By Volunteer Shritama Sarkar, FHI Bangalore
I was so tense standing outside the examination hall, flipping pages going through my list of formulae. Yes, it was Math and I was in standard 6 or 7. There were a few minutes left when a friend of mine comes up to me, telling me how difficult it was for her with her parents the day before and this morning, she woke up to screams and screeches. I couldn’t listen to her with all my attention because there was that last-minute revision still left without which I get so anxious. So, I apologised to her and asked if I could listen to her after the exam since it was going to start in sometime and I had a small portion yet to revise. What came next was so unanticipated. She yelled at me, her legs shivering, tears rolling down her face. I was feeling so helpless. She said to me “You too are like them, foolish of me to think someone would have a minute for me”. At this, I was completely taken aback. I could not summon up what just happened.
This girl happened to reside near my house. That evening, I went up to meet her on my mother’s advice. I could hear some noises of weeping and yelling before her father opened the door and told me she’s sleeping and shut the door abruptly. This time, I wasn’t really stunned because my mind started somewhat connecting the dots.
She was the same girl who used to swing alone while all the kids played around, who used to get lost in between lectures, who often had unexplained bruises on her cheek and arms and the one who was abandoned by many. At that time, all I could do was ask her to come and play with us, that I did.
Gradually we lost touch and now when I think back, it feels like we all knew something was not right yet we all stepped back to help.
As they say we humans are social beings, we share mirror neurons that allow us to match each other’s emotions unconsciously and immediately.
This remained unsettling for a very long time but was also a point of realisation of how these relationships that we share with our family, with our peers, with our teachers, with our partners and with the society as a whole are so intertwined with each other, which makes it so valuable for development from a very early age.
We cannot deny with the fact that a child gets the first glimpse of social behaviour of handling conflicts and conversing with others from parents, but the society as well plays a role.
Children’s first experience with interpersonal bonding is with their parents. They develop a sense of affirmation on the basis of that relationship, whether their parents would be meeting their physical and emotional needs. Not just that, even how parents interact with each other and with others affects children’s interaction with the society. This memory of their childhood interpersonal experience acts as a model for them which remains with them mostly for the entire life.

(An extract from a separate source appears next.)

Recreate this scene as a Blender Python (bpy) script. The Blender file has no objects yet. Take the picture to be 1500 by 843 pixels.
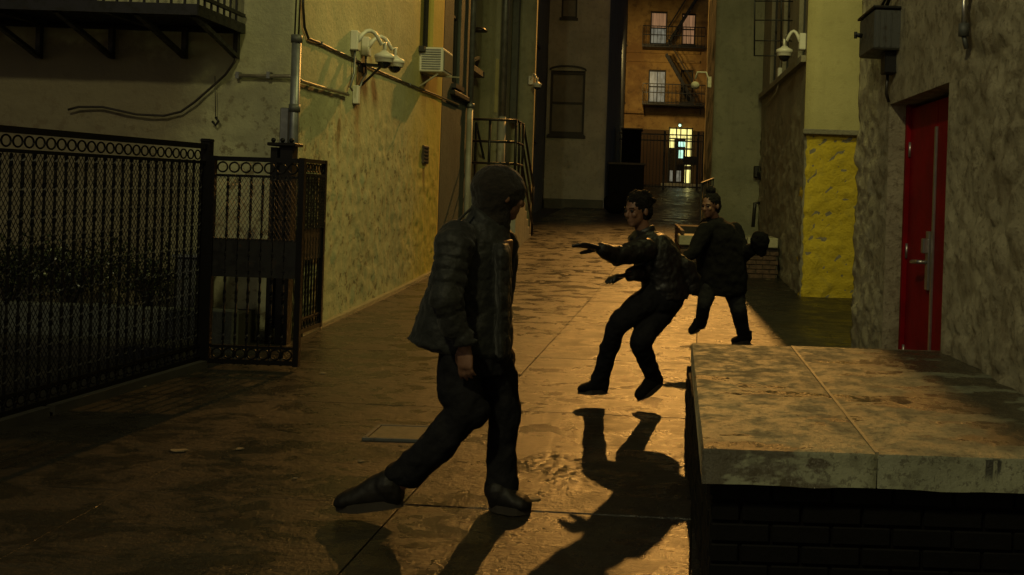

If this model is set wrong due to any reason, they often have no reliable way of knowing who to trust or how to form attachments which makes it difficult for these innocent children to not only maintain emotional closeness with their parents but with other individuals, such as relatives, peers, partners and other trusted adults as well. In addition to struggling with trust issues, they may never believe in the essence of a meaningful relationship since there has never been a model for a healthy meaningful relationship. This world would feel so cruel and unsafe to them.
Now that’s when society as well has a role to play. Children with disturbed relationships at home normalise this and see it coming at every point in their lives. This is often projected through anxiety, aggression and withdrawn behaviour. Often, such children are looked down upon.
This needs to change. The society needs to try hard to make them believe that this world is capable of making them feel safe and has care and love for them. Their model wouldn’t necessarily remain the base for all the possible healthy relationships they could have in future.
Can we not redirect these beliefs by accepting and showing sincere interest in children and consistently providing them with emotional support?
Can we not provide them the care and support that they’ve felt missing somewhere?
We always can and we always shall. They all look up to the society with hope to provide them what went missing. These healthier interactions shall become their model for the future, for conflict resolution and emotional control.
The way a child involves in interpersonal relationships tucks into his mind the concept of how he fits in with the society and that shapes his plans for the future and further overall psychosocial development. At the end, acceptance and support is all that children look for in relationships.